Informational writing competition: first place

Editors’ note: All seventh grade students were required to write an informational writing piece in English class during the spring semester. All pieces were then shared with the students in the grade anonymously, and the students chose eight pieces to submit to The Scroll for judging, also without the students’ names attached. The editors of The Scroll read all eight articles and chose what they considered to be the best three pieces based on strength of writing and organization of information.

Gun Laws: A Nation Divided

by Varun Chowdhary

On February 14, 2018, 19-year-old Nikolas Cruz walked into Marjory Stoneman Douglas High School in Parkland, Florida with an AR-15 semi-automatic rifle and proceeded to end the lives of 17 students and teachers. This was, and still is, as stated by an article from CNN, “one of the worst mass shootings in US history”, which undoubtedly left a deep psychological scar on those affected that is unlikely to go away. I can’t imagine the shock and pain caused by this event, especially when some of the surviving students stood up and began their fight to ban guns in the US, saying that the shooting could have been easily avoided if the US’s gun laws were stricter. So, that makes us wonder: What should the US and its people do to change gun laws? Is it even possible?

So, if the US did change their gun laws, what would they do? How much stricter would they make them? They could go the way of Australia, an area known for its very restrictive gun laws. Australia decided to change their gun laws after the infamous Port Arthur Massacre, a shooting in Tasmania in 1996 which resulted in the deaths of 35 people. Then, according to an article from the BBC by Katie Beck, the Australian government bought back and destroyed over one million semi-automatic weapons (? of all Australia’s firearms), cutting the amount of gun-owning Australian households in half. This also decreased the amount of annual gun homicides (as stated by a study done by the Sydney School of Public Health in 2012) from 69 to 30, an impressive number which made the US seriously consider changing their laws.

Another country with very strict gun laws is the UK. In the same year as the Port Arthur Massacre, a shooting in Dunblane Primary School in Scotland killed 17. Since very powerful weapons like shotguns and assault rifles had been banned previously, the UK government banned the only type of firearm left – handguns – through a gun amnesty. A gun amnesty, according to an article by Andrew Wong written for the CNBC, is a sort of event held that “lets people hand over weapons that may have been obtained illegally, without fear of prosecution.” This resulted in the collection of over 162,000 firearms by the government, and was very successful, since only one mass shooting has occurred in the UK in the last 20 years, whereas in the US, according to an article by Business Insider UK, there were a whopping 307 mass shootings in 2017 alone, and 30 more in only the first 3 months of 2018. These numbers mean that gun violence could be much more common than anyone realised, and, as a result, more dangerous.

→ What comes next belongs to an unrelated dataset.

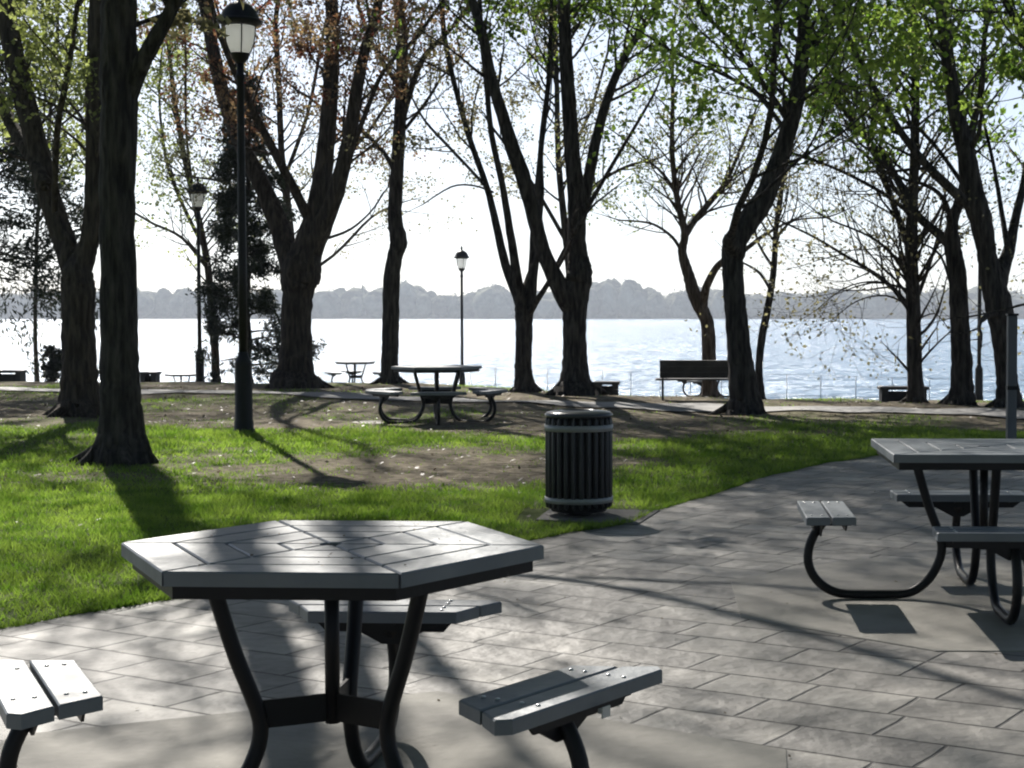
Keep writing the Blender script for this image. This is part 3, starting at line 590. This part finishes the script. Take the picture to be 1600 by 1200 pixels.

Despite all the devastation caused by guns annually, there are still good reasons for firearms to remain legal. There are many advocates for gun rights all around the world. 7th grader Charlie Treseler makes his argument, saying: “Our right to bear arms is our second amendment. Examples of other amendments would be freedom of speech or freedom religion, so if we lose our right to guns, then can our freedom of speech go too?” Both sides of the argument are stated in a BBC article. The people who are against guns say that if guns laws are stricter, then it would be harder for criminals to get their hands on them. This appears to be the popular opinion, as in a recent Twitter poll sent out to the 7th grade, 71% of students who answered said that they were against the US’s right to arms. This doesn’t dismay the advocates for gun rights, as those against stricter rules say that they should be able to protect themselves properly, and also, as stated by Charlie, that it is their right. Even US President Trump says that he will “never, ever infringe on the right of the people to keep and bear arms.” This argument creates a simple question – who is right?

The answer is: no one. There isn’t really a correct answer for which way to go on gun laws, but there is something I can provide an answer to: my question at the start, about if it’s even possible to change the US’s gun laws. An answer is given by Katie Beck’s BBC article. There, it is stated that making the US tighten up their non-restrictive gun laws would be nearly impossible. This is partly because of the previously mentioned Second Amendment, but also because the US is a huge place. In Australia, there are only 6 states, and it only took 12 days for all of the states to agree and for the law to be passed around. The US has 50 states, and it would take a much longer time to act on the gun laws, if all states even agreed. The bigger issue would probably be the difference in mindset between countries, since Australia already had a “predisposition to doing something about it” and was more keen to get rid of firearms from the start. This answer provides joy to many as well as sorrow, but the truth is it probably won’t be changing anytime soon. But who knows? Anything could happen, and whether or not someone will do anything is an entirely different matter. So I finish with one final question: What will you do to fight for whichever side you believe in?